Search the material below for the word "picture". Copy every line that has it.

#### [Provided entries]
┌────────

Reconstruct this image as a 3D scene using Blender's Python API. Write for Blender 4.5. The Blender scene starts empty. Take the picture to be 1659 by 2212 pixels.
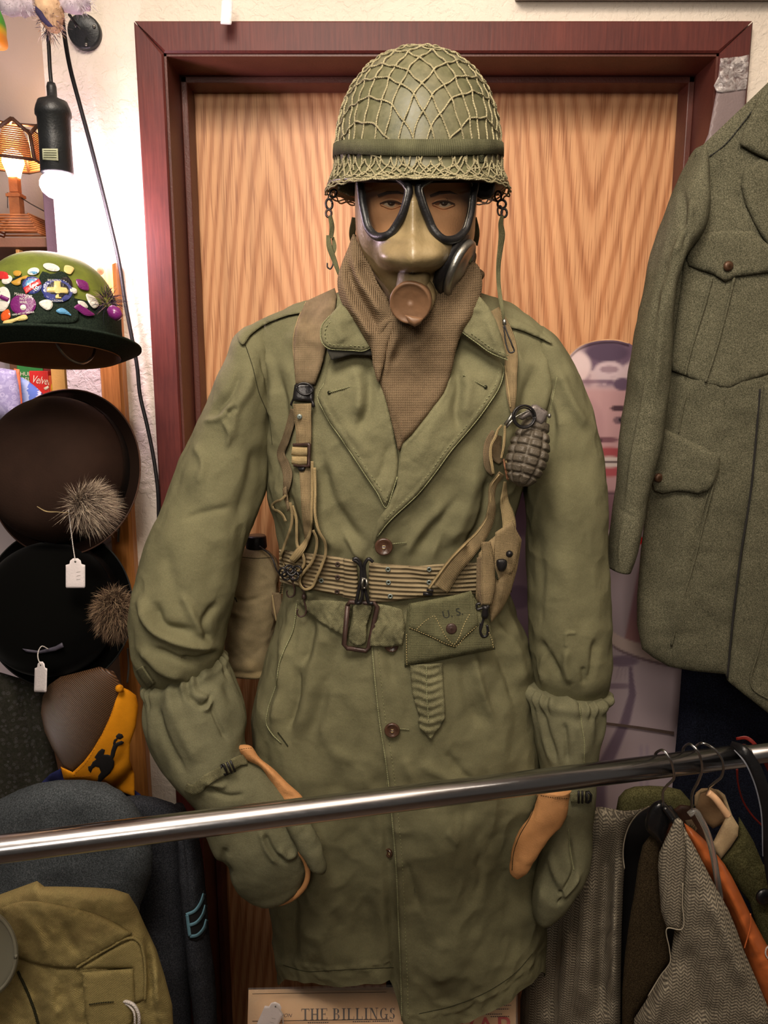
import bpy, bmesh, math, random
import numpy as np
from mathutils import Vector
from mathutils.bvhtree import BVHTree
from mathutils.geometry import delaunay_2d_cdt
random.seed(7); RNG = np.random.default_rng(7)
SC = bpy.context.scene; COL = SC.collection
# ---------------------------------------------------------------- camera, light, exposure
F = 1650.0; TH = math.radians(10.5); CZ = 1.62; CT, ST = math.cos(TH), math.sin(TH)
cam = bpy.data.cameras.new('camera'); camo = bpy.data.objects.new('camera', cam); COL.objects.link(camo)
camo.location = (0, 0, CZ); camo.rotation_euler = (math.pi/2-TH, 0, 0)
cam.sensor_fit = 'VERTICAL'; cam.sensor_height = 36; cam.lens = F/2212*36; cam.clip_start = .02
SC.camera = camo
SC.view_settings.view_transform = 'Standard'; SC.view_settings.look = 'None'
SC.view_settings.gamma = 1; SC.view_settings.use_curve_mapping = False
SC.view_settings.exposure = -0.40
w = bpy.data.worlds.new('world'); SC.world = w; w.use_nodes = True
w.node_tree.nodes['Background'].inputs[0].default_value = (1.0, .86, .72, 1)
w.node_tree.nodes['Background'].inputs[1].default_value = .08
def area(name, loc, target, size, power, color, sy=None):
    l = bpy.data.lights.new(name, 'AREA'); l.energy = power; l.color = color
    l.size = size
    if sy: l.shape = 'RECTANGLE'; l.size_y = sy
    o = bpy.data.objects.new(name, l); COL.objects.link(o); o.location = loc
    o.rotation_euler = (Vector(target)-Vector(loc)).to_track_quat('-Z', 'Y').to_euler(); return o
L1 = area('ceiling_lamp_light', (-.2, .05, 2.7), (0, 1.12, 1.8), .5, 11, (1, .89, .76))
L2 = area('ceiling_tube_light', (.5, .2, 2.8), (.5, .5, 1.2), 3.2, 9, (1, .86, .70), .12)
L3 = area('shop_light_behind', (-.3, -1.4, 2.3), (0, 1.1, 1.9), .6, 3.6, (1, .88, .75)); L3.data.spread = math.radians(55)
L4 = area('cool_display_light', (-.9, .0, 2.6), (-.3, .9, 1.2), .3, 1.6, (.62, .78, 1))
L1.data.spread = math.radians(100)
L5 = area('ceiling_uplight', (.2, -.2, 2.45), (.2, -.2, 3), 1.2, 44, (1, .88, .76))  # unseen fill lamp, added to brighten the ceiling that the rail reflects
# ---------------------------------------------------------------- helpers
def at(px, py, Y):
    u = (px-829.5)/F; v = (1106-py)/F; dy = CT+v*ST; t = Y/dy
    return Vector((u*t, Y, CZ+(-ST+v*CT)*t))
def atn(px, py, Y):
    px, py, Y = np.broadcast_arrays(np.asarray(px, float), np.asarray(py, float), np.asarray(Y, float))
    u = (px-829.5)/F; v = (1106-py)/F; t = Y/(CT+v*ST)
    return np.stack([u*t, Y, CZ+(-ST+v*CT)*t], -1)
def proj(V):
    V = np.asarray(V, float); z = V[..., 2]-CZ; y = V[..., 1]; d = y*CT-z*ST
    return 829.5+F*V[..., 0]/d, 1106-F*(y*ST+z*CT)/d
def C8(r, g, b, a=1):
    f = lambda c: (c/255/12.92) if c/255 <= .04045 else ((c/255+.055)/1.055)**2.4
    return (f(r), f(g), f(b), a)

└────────
┌────────

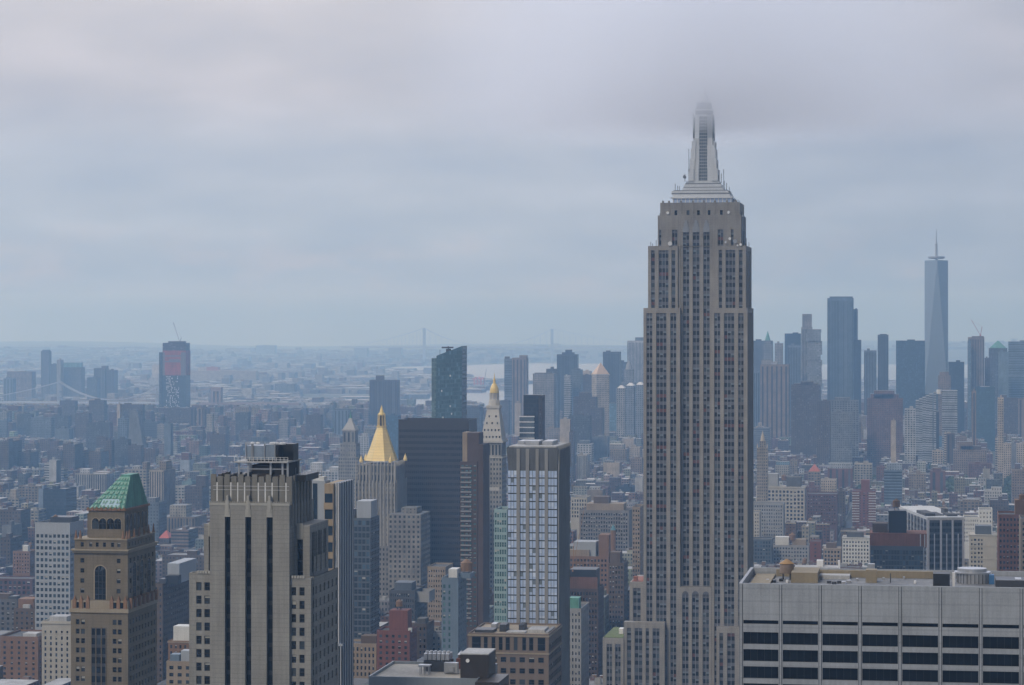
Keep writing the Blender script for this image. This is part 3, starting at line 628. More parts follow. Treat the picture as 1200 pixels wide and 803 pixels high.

└────────

#### [Answer to this exercise]
Reconstruct this image as a 3D scene using Blender's Python API. Write for Blender 4.5. The Blender scene starts empty. Take the picture to be 1659 by 2212 pixels.
Keep writing the Blender script for this image. This is part 3, starting at line 628. More parts follow. Treat the picture as 1200 pixels wide and 803 pixels high.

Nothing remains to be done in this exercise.